* Exercise details: Using the listing below, copy exactly the lines from the one containing "Keep writing the" to the one containing "b.build('shade', lamp_m, t);", both lines included, and no others.

* Scene modeling code data:
——
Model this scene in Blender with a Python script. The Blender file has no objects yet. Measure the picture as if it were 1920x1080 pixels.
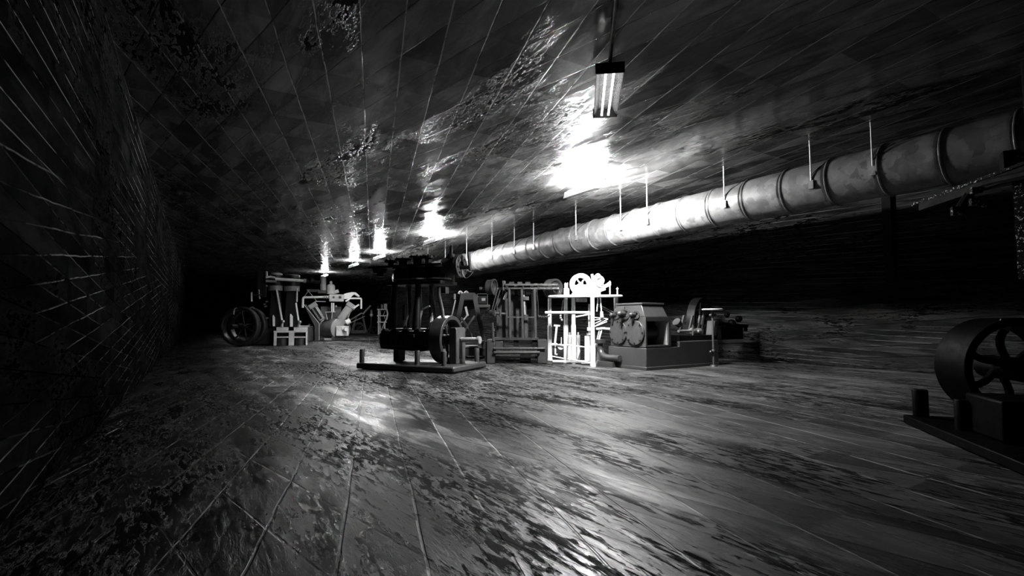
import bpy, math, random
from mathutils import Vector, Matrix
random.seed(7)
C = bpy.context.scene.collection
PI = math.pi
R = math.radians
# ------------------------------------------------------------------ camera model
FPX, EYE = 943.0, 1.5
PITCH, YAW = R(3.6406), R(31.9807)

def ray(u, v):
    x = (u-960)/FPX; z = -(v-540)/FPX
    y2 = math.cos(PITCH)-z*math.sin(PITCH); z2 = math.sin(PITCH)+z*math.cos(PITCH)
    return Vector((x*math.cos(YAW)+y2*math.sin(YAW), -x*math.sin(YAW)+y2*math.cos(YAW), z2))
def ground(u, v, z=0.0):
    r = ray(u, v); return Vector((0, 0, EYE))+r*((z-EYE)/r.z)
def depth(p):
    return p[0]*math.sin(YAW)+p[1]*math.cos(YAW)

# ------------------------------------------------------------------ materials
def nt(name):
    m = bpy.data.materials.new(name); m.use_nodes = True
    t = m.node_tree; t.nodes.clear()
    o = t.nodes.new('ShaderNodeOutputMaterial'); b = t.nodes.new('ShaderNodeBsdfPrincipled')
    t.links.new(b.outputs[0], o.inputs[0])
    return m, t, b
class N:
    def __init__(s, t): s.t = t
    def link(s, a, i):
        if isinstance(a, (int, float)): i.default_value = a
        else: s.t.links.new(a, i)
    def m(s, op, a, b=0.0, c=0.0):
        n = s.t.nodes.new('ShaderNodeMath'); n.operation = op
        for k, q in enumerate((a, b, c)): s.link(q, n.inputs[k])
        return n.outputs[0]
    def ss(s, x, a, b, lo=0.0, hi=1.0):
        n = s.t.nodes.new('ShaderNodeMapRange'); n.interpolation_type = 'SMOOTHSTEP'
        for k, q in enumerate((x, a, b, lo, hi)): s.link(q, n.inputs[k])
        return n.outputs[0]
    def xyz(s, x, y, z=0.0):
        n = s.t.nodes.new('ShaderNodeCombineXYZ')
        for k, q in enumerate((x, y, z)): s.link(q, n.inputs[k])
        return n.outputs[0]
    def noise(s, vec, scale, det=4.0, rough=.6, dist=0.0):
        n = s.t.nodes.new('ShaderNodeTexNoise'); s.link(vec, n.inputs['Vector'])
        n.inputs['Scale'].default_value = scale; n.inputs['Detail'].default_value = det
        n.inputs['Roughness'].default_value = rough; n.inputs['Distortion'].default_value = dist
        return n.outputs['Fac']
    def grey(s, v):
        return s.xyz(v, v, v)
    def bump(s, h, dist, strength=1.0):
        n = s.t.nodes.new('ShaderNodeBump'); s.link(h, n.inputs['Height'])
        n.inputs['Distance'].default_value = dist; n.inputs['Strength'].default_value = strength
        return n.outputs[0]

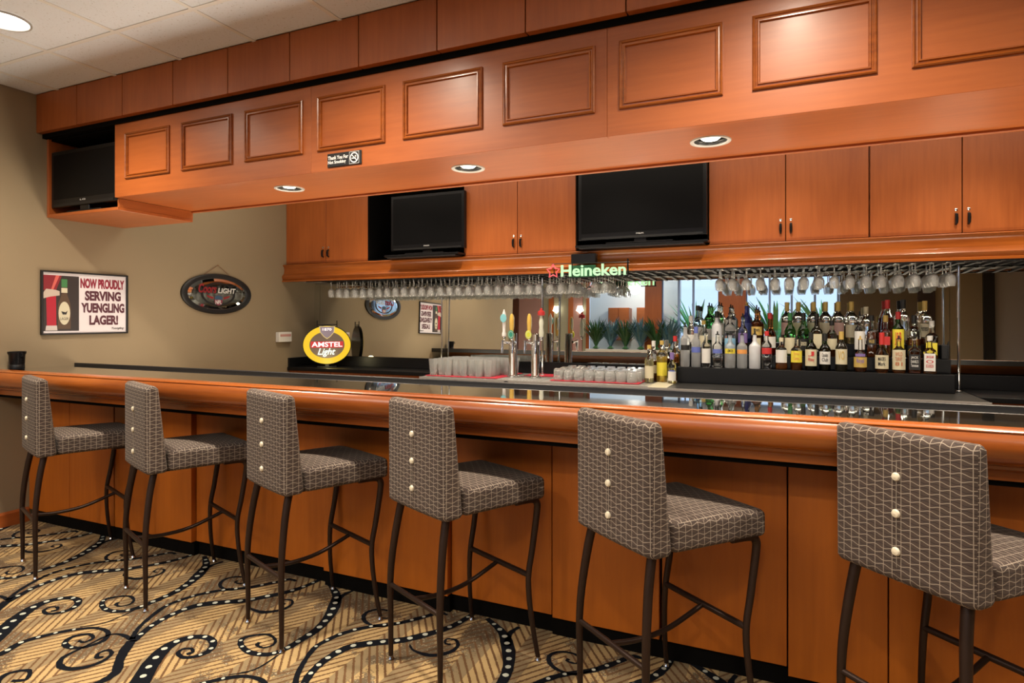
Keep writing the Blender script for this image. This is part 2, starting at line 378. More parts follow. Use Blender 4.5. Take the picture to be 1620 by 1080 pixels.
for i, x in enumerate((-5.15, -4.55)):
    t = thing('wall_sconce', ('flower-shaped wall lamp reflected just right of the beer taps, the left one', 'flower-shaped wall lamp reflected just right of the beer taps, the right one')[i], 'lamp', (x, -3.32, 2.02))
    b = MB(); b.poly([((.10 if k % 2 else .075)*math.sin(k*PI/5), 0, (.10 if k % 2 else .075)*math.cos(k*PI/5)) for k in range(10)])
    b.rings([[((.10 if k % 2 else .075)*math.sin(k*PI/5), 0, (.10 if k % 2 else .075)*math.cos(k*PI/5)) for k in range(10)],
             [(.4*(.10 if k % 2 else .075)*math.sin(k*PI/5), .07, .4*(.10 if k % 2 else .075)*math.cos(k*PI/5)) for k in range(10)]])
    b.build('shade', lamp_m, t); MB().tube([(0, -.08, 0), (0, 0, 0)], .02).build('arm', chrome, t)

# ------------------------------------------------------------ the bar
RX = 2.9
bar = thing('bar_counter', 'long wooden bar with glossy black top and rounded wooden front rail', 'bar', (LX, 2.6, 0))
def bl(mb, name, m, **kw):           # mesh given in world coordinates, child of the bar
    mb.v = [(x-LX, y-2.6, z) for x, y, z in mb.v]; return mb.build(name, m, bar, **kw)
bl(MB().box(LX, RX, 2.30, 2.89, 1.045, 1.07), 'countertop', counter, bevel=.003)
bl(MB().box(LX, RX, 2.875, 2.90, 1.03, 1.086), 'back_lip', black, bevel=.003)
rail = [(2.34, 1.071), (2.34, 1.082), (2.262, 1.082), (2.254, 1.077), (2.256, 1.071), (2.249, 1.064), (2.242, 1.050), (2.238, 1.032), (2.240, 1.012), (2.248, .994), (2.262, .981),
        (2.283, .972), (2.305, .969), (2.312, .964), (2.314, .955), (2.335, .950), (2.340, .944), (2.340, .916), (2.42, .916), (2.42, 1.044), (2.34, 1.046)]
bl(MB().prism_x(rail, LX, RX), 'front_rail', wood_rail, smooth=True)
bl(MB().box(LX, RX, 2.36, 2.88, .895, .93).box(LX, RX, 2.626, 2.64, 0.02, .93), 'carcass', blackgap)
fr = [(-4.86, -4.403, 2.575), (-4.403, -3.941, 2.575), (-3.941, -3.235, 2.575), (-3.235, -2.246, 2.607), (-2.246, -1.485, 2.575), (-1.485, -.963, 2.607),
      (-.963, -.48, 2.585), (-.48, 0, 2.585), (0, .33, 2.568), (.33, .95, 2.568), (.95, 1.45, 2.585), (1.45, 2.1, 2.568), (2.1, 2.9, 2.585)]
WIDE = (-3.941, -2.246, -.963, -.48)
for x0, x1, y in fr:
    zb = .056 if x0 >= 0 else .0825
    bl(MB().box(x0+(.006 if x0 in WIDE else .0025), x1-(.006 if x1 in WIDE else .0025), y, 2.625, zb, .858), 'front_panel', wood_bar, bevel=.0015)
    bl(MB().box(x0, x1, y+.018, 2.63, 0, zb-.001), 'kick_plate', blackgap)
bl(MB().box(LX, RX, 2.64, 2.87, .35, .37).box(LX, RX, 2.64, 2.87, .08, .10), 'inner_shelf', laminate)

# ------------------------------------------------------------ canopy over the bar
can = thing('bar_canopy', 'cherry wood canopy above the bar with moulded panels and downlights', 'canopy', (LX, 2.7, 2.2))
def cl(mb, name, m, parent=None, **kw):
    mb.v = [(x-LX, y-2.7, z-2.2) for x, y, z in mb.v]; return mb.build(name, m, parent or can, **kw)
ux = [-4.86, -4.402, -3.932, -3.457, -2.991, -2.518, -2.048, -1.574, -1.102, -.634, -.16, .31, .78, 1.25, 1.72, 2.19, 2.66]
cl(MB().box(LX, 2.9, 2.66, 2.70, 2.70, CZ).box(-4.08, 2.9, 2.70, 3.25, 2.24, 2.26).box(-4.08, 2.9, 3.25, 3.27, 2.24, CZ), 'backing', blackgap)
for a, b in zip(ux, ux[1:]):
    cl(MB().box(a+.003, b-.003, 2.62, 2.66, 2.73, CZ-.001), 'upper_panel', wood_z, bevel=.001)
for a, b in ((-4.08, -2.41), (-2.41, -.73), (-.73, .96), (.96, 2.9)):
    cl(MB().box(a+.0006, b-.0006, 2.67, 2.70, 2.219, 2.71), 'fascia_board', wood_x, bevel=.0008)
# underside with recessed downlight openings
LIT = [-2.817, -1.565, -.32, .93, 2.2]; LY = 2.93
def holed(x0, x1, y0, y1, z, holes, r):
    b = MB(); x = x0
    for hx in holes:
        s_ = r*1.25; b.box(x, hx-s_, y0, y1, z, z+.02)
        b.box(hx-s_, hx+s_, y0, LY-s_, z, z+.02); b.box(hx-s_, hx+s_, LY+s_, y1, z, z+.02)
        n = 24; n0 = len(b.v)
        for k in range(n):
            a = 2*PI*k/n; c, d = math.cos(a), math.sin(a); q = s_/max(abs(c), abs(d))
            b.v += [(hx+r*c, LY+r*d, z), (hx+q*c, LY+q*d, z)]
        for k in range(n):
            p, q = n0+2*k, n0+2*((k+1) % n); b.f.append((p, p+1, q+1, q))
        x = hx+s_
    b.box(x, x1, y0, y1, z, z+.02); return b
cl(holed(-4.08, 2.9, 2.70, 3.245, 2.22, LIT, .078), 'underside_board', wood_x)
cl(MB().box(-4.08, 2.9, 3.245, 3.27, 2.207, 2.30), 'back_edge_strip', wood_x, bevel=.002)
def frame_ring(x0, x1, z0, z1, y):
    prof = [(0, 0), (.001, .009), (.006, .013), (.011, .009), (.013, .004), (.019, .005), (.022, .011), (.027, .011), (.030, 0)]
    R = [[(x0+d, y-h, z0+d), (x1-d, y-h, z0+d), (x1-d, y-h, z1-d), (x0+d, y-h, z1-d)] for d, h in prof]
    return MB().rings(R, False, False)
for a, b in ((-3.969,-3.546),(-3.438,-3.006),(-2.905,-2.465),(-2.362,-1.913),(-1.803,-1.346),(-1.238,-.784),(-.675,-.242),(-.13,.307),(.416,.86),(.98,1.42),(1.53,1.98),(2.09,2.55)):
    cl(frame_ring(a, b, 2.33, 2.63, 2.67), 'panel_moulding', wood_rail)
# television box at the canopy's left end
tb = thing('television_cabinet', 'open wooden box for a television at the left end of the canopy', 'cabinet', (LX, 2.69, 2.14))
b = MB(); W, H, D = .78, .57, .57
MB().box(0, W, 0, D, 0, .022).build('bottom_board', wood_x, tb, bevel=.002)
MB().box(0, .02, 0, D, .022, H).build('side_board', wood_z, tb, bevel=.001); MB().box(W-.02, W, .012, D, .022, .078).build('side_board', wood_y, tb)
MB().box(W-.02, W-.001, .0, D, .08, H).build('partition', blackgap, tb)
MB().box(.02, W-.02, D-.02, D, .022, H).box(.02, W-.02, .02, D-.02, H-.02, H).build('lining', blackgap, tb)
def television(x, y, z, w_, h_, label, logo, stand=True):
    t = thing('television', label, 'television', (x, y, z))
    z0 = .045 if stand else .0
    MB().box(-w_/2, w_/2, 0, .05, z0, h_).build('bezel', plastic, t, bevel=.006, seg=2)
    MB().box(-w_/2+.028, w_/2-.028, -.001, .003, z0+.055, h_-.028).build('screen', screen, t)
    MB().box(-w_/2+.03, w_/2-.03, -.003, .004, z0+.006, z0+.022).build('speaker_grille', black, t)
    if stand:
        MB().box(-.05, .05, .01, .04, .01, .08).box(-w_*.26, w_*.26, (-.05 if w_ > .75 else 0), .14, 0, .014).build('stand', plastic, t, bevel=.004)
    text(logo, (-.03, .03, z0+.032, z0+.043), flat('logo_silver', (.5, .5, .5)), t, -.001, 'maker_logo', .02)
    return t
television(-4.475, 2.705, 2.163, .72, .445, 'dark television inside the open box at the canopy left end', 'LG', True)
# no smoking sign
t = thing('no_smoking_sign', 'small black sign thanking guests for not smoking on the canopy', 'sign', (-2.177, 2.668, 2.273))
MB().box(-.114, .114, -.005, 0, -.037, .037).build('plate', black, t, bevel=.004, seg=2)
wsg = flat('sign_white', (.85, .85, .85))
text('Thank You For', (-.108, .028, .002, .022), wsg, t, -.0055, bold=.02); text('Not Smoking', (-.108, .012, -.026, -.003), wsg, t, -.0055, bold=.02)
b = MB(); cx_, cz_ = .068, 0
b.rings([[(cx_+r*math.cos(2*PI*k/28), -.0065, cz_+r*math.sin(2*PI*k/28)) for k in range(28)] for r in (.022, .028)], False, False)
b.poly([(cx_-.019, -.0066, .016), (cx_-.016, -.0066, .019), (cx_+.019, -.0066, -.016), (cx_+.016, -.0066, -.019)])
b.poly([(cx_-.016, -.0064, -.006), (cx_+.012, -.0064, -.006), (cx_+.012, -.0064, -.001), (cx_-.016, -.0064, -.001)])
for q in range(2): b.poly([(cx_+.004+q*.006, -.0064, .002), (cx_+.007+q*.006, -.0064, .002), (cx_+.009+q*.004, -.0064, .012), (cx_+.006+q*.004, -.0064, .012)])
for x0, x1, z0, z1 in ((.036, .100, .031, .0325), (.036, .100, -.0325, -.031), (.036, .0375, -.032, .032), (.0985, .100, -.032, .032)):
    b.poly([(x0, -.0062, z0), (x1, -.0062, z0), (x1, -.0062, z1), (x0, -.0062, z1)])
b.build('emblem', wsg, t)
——
* Expected answer:
Keep writing the Blender script for this image. This is part 2, starting at line 378. More parts follow. Use Blender 4.5. Take the picture to be 1620 by 1080 pixels.
for i, x in enumerate((-5.15, -4.55)):
    t = thing('wall_sconce', ('flower-shaped wall lamp reflected just right of the beer taps, the left one', 'flower-shaped wall lamp reflected just right of the beer taps, the right one')[i], 'lamp', (x, -3.32, 2.02))
    b = MB(); b.poly([((.10 if k % 2 else .075)*math.sin(k*PI/5), 0, (.10 if k % 2 else .075)*math.cos(k*PI/5)) for k in range(10)])
    b.rings([[((.10 if k % 2 else .075)*math.sin(k*PI/5), 0, (.10 if k % 2 else .075)*math.cos(k*PI/5)) for k in range(10)],
             [(.4*(.10 if k % 2 else .075)*math.sin(k*PI/5), .07, .4*(.10 if k % 2 else .075)*math.cos(k*PI/5)) for k in range(10)]])
    b.build('shade', lamp_m, t); MB().tube([(0, -.08, 0), (0, 0, 0)], .02).build('arm', chrome, t)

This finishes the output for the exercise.